• **MATERIAL FOR THIS TASK**
═══

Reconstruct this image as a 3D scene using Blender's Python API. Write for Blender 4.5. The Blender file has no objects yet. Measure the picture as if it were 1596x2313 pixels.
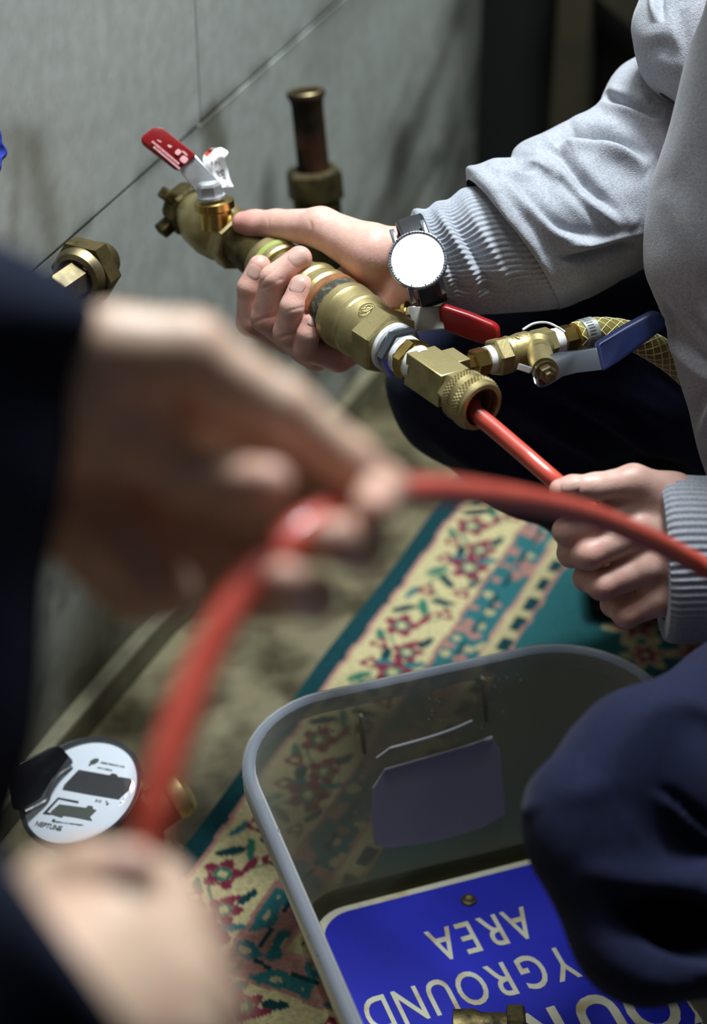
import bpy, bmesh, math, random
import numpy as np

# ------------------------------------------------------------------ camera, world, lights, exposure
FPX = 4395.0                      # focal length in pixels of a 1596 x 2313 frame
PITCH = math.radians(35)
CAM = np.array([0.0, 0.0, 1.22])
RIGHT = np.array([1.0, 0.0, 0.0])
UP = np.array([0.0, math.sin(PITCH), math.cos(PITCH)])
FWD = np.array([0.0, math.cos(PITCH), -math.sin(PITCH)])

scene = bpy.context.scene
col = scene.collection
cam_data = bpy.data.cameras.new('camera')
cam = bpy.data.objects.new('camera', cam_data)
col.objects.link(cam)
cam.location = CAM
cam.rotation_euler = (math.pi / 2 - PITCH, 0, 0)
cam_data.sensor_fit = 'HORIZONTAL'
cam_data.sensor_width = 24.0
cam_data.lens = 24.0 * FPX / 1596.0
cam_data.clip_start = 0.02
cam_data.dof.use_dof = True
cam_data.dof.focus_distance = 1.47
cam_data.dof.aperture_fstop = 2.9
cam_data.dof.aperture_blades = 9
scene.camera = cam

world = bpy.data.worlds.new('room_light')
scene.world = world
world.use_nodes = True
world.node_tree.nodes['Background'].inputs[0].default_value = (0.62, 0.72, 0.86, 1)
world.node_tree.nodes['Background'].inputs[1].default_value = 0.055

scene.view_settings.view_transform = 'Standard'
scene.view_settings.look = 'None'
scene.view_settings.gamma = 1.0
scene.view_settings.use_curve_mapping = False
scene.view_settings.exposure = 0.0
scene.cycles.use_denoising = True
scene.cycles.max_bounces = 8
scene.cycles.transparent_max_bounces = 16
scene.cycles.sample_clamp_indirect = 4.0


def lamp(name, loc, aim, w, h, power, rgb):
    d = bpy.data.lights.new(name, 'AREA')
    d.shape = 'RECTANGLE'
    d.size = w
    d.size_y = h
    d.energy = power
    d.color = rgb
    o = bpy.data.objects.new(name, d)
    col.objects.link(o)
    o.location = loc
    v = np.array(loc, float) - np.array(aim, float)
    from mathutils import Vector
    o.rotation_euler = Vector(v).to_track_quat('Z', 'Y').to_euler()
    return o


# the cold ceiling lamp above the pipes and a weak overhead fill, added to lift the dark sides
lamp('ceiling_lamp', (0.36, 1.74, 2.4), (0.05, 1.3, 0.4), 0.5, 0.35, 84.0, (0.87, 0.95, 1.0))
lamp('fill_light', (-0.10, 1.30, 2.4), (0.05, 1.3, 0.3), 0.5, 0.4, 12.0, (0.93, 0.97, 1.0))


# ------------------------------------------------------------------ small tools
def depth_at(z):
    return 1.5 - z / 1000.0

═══

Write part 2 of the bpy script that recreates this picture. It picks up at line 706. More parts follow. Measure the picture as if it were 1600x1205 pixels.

═══

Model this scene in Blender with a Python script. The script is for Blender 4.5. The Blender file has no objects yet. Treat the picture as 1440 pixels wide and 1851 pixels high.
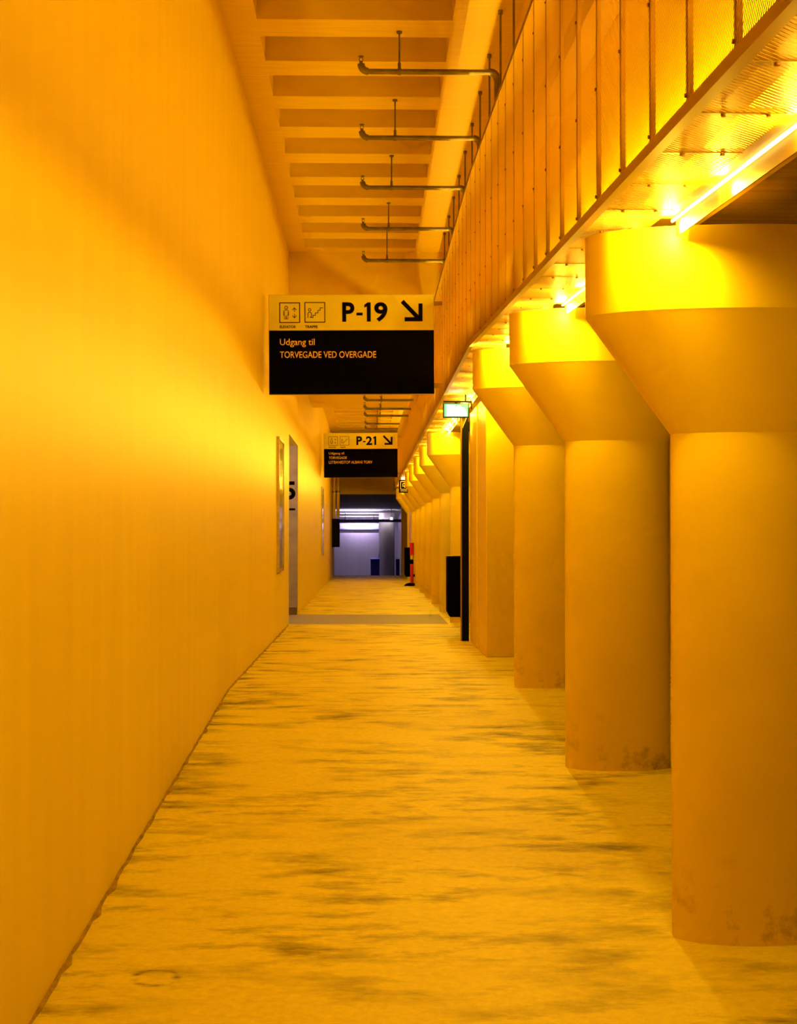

═══

• **YOUR INSTRUCTIONS**
Write out the lines beginning with the one that contains "Reconstruct this image" and ending with the one that contains "FWD = np.array([0.0, math.cos(PITCH), -math.sin(PITCH)])", exactly as given. Leave pictures out.

• **COMPLETED EXERCISE**
Reconstruct this image as a 3D scene using Blender's Python API. Write for Blender 4.5. The Blender file has no objects yet. Measure the picture as if it were 1596x2313 pixels.
import bpy, bmesh, math, random
import numpy as np

# ------------------------------------------------------------------ camera, world, lights, exposure
FPX = 4395.0                      # focal length in pixels of a 1596 x 2313 frame
PITCH = math.radians(35)
CAM = np.array([0.0, 0.0, 1.22])
RIGHT = np.array([1.0, 0.0, 0.0])
UP = np.array([0.0, math.sin(PITCH), math.cos(PITCH)])
FWD = np.array([0.0, math.cos(PITCH), -math.sin(PITCH)])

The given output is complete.